Sunday, September 21, 2008

Most mathematicians would sell their mothers into slavery to find out whether NP is distinct from P

--- mathematician Ian Stewart in "Solving postal problem could win million-dollar prize", New Scientist, 23 June 2008

Quote in context:

All this classification has led to a rather fundamental question, and whoever cracks it will take the Clay prize: is NP really any different from P? To put it plainly, if it is easy to check the accuracy of any proposed solution to a problem, must there be an easy way to solve the problem in the first place?

The smart money says NP problems need not be P: even if it is easy to check any proposed solution to a problem, you can't solve that problem efficiently by making repeated guesses and checking them in turn, because the sheer number of possibilities is too large. Think of opening a combination lock by trying every combination in turn.

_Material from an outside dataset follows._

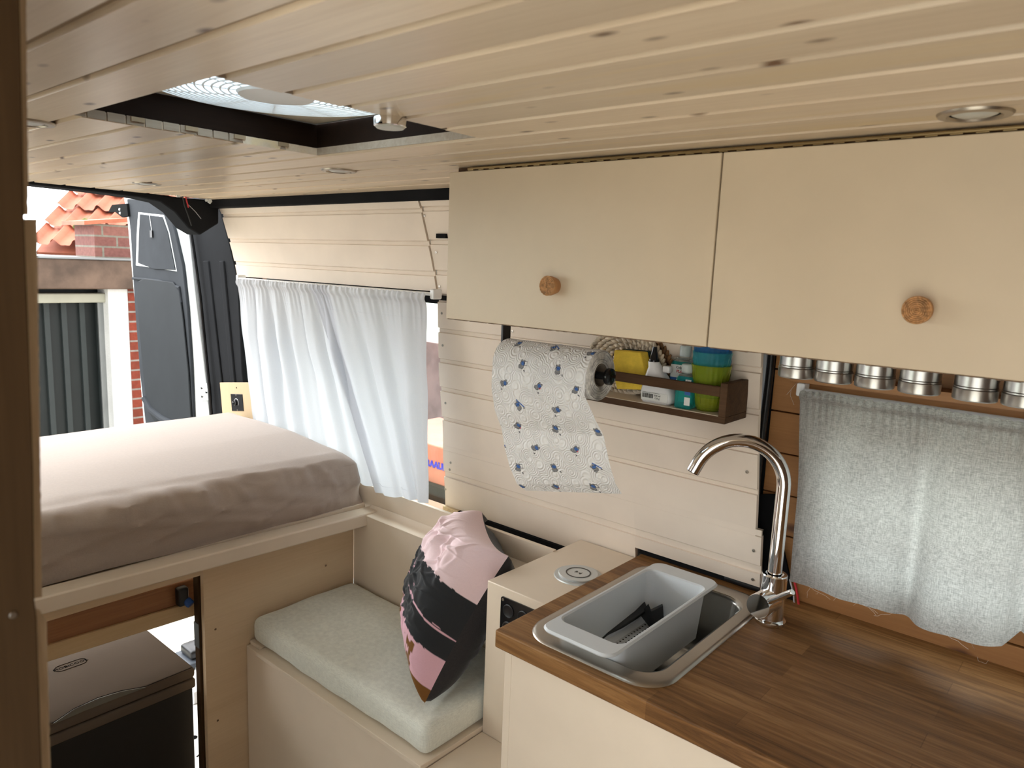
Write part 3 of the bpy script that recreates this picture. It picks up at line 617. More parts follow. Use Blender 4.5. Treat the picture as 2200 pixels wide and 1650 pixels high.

A single satisfying "click" greets the correct answer, but if you are dealing with a sophisticated lock you could spend a lifetime trying successive combinations. Guessing at a computer password is another example.

Even without the Clay prize as motivation, most mathematicians would sell their mothers into slavery to find out whether NP is distinct from P because it is such a baffling and fundamental problem. The truly tantalising thing about this conundrum is that it is an example of an "NP-complete" problem. NP-complete problems are a subset of NP problems and are special in that if an efficient solution to any of them can be found, then that same solution can be used to solve any NP problem efficiently. In other words, finding an efficient way to solve any NP-complete problem means we have shown that all NP problems are effectively P.